**YOUR OBJECTIVE:**
Take the material and output all of it exactly.

**SOURCE EXCERPT:**
▽

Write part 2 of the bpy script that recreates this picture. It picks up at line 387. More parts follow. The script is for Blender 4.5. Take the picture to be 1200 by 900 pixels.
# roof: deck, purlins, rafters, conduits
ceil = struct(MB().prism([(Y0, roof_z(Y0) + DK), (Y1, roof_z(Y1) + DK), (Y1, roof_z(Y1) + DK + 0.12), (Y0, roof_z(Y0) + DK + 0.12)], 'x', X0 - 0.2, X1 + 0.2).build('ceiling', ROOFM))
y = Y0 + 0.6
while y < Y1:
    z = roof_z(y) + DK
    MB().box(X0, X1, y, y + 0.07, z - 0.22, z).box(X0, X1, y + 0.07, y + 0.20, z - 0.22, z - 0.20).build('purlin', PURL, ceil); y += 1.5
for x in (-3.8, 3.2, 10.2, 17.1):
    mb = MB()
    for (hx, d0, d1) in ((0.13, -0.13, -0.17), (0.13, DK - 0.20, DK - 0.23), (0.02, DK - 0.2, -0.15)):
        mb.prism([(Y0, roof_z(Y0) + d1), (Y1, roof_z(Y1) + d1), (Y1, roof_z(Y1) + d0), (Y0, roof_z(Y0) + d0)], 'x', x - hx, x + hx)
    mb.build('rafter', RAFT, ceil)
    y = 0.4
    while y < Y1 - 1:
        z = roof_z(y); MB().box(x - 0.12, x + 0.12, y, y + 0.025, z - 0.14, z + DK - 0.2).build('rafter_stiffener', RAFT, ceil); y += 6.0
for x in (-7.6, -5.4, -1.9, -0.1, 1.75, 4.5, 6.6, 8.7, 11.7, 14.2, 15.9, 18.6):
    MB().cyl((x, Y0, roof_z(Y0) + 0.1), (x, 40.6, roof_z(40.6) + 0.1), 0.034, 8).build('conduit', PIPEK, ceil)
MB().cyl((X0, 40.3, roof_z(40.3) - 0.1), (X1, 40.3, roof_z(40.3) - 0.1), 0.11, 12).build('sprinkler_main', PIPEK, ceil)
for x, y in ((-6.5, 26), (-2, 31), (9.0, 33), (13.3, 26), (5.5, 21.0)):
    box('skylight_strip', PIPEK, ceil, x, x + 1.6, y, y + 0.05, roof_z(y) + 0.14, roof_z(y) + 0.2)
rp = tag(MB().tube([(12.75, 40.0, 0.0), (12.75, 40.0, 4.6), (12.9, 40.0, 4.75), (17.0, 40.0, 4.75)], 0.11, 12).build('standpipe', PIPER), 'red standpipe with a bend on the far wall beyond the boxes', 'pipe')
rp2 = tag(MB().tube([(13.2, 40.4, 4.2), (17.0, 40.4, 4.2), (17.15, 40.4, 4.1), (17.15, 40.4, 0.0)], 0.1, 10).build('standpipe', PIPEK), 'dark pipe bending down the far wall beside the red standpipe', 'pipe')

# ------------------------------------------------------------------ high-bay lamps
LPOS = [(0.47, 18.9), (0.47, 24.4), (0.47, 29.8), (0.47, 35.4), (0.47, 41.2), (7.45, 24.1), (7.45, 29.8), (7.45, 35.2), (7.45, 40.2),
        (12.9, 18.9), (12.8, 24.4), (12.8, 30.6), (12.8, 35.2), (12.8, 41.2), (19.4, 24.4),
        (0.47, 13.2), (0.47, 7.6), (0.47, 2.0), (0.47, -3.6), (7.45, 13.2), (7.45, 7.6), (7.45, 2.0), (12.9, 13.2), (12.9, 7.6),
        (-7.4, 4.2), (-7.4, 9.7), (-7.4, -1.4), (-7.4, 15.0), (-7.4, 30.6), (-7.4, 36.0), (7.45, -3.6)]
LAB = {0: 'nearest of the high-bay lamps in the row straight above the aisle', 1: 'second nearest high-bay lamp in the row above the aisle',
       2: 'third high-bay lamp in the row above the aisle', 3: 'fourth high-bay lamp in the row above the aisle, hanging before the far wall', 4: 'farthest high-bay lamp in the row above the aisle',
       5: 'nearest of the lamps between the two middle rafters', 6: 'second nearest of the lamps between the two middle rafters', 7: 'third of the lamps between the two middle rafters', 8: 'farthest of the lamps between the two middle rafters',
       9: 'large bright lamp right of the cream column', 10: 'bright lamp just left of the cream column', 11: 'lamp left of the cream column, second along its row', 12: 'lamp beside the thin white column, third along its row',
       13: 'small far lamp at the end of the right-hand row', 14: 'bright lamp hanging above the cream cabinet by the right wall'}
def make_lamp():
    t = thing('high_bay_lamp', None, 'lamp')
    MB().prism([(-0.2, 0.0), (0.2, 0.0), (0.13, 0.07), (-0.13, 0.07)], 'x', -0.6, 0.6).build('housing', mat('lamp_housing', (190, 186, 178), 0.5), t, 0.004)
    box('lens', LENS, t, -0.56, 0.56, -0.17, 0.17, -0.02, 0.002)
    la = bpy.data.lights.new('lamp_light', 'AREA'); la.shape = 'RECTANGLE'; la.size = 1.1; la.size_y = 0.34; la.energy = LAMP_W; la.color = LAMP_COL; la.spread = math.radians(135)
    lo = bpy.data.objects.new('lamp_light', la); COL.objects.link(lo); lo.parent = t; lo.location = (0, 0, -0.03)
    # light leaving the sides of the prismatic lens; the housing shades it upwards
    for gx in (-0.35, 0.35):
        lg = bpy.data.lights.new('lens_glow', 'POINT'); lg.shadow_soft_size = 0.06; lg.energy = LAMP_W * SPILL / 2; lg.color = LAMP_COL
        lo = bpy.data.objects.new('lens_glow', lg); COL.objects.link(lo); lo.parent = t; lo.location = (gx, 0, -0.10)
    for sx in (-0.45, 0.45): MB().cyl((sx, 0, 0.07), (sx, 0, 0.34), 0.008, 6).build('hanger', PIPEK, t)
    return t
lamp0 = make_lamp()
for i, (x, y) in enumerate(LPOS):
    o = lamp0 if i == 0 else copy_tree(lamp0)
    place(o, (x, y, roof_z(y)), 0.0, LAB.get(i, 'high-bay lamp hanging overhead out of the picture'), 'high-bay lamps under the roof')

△

**EXPECTED ANSWER:**
Write part 2 of the bpy script that recreates this picture. It picks up at line 387. More parts follow. The script is for Blender 4.5. Take the picture to be 1200 by 900 pixels.
# roof: deck, purlins, rafters, conduits
ceil = struct(MB().prism([(Y0, roof_z(Y0) + DK), (Y1, roof_z(Y1) + DK), (Y1, roof_z(Y1) + DK + 0.12), (Y0, roof_z(Y0) + DK + 0.12)], 'x', X0 - 0.2, X1 + 0.2).build('ceiling', ROOFM))
y = Y0 + 0.6
while y < Y1:
    z = roof_z(y) + DK
    MB().box(X0, X1, y, y + 0.07, z - 0.22, z).box(X0, X1, y + 0.07, y + 0.20, z - 0.22, z - 0.20).build('purlin', PURL, ceil); y += 1.5
for x in (-3.8, 3.2, 10.2, 17.1):
    mb = MB()
    for (hx, d0, d1) in ((0.13, -0.13, -0.17), (0.13, DK - 0.20, DK - 0.23), (0.02, DK - 0.2, -0.15)):
        mb.prism([(Y0, roof_z(Y0) + d1), (Y1, roof_z(Y1) + d1), (Y1, roof_z(Y1) + d0), (Y0, roof_z(Y0) + d0)], 'x', x - hx, x + hx)
    mb.build('rafter', RAFT, ceil)
    y = 0.4
    while y < Y1 - 1:
        z = roof_z(y); MB().box(x - 0.12, x + 0.12, y, y + 0.025, z - 0.14, z + DK - 0.2).build('rafter_stiffener', RAFT, ceil); y += 6.0
for x in (-7.6, -5.4, -1.9, -0.1, 1.75, 4.5, 6.6, 8.7, 11.7, 14.2, 15.9, 18.6):
    MB().cyl((x, Y0, roof_z(Y0) + 0.1), (x, 40.6, roof_z(40.6) + 0.1), 0.034, 8).build('conduit', PIPEK, ceil)
MB().cyl((X0, 40.3, roof_z(40.3) - 0.1), (X1, 40.3, roof_z(40.3) - 0.1), 0.11, 12).build('sprinkler_main', PIPEK, ceil)
for x, y in ((-6.5, 26), (-2, 31), (9.0, 33), (13.3, 26), (5.5, 21.0)):
    box('skylight_strip', PIPEK, ceil, x, x + 1.6, y, y + 0.05, roof_z(y) + 0.14, roof_z(y) + 0.2)
rp = tag(MB().tube([(12.75, 40.0, 0.0), (12.75, 40.0, 4.6), (12.9, 40.0, 4.75), (17.0, 40.0, 4.75)], 0.11, 12).build('standpipe', PIPER), 'red standpipe with a bend on the far wall beyond the boxes', 'pipe')
rp2 = tag(MB().tube([(13.2, 40.4, 4.2), (17.0, 40.4, 4.2), (17.15, 40.4, 4.1), (17.15, 40.4, 0.0)], 0.1, 10).build('standpipe', PIPEK), 'dark pipe bending down the far wall beside the red standpipe', 'pipe')

# ------------------------------------------------------------------ high-bay lamps
LPOS = [(0.47, 18.9), (0.47, 24.4), (0.47, 29.8), (0.47, 35.4), (0.47, 41.2), (7.45, 24.1), (7.45, 29.8), (7.45, 35.2), (7.45, 40.2),
        (12.9, 18.9), (12.8, 24.4), (12.8, 30.6), (12.8, 35.2), (12.8, 41.2), (19.4, 24.4),
        (0.47, 13.2), (0.47, 7.6), (0.47, 2.0), (0.47, -3.6), (7.45, 13.2), (7.45, 7.6), (7.45, 2.0), (12.9, 13.2), (12.9, 7.6),
        (-7.4, 4.2), (-7.4, 9.7), (-7.4, -1.4), (-7.4, 15.0), (-7.4, 30.6), (-7.4, 36.0), (7.45, -3.6)]
LAB = {0: 'nearest of the high-bay lamps in the row straight above the aisle', 1: 'second nearest high-bay lamp in the row above the aisle',
       2: 'third high-bay lamp in the row above the aisle', 3: 'fourth high-bay lamp in the row above the aisle, hanging before the far wall', 4: 'farthest high-bay lamp in the row above the aisle',
       5: 'nearest of the lamps between the two middle rafters', 6: 'second nearest of the lamps between the two middle rafters', 7: 'third of the lamps between the two middle rafters', 8: 'farthest of the lamps between the two middle rafters',
       9: 'large bright lamp right of the cream column', 10: 'bright lamp just left of the cream column', 11: 'lamp left of the cream column, second along its row', 12: 'lamp beside the thin white column, third along its row',
       13: 'small far lamp at the end of the right-hand row', 14: 'bright lamp hanging above the cream cabinet by the right wall'}
def make_lamp():
    t = thing('high_bay_lamp', None, 'lamp')
    MB().prism([(-0.2, 0.0), (0.2, 0.0), (0.13, 0.07), (-0.13, 0.07)], 'x', -0.6, 0.6).build('housing', mat('lamp_housing', (190, 186, 178), 0.5), t, 0.004)
    box('lens', LENS, t, -0.56, 0.56, -0.17, 0.17, -0.02, 0.002)
    la = bpy.data.lights.new('lamp_light', 'AREA'); la.shape = 'RECTANGLE'; la.size = 1.1; la.size_y = 0.34; la.energy = LAMP_W; la.color = LAMP_COL; la.spread = math.radians(135)
    lo = bpy.data.objects.new('lamp_light', la); COL.objects.link(lo); lo.parent = t; lo.location = (0, 0, -0.03)
    # light leaving the sides of the prismatic lens; the housing shades it upwards
    for gx in (-0.35, 0.35):
        lg = bpy.data.lights.new('lens_glow', 'POINT'); lg.shadow_soft_size = 0.06; lg.energy = LAMP_W * SPILL / 2; lg.color = LAMP_COL
        lo = bpy.data.objects.new('lens_glow', lg); COL.objects.link(lo); lo.parent = t; lo.location = (gx, 0, -0.10)
    for sx in (-0.45, 0.45): MB().cyl((sx, 0, 0.07), (sx, 0, 0.34), 0.008, 6).build('hanger', PIPEK, t)
    return t
lamp0 = make_lamp()
for i, (x, y) in enumerate(LPOS):
    o = lamp0 if i == 0 else copy_tree(lamp0)
    place(o, (x, y, roof_z(y)), 0.0, LAB.get(i, 'high-bay lamp hanging overhead out of the picture'), 'high-bay lamps under the roof')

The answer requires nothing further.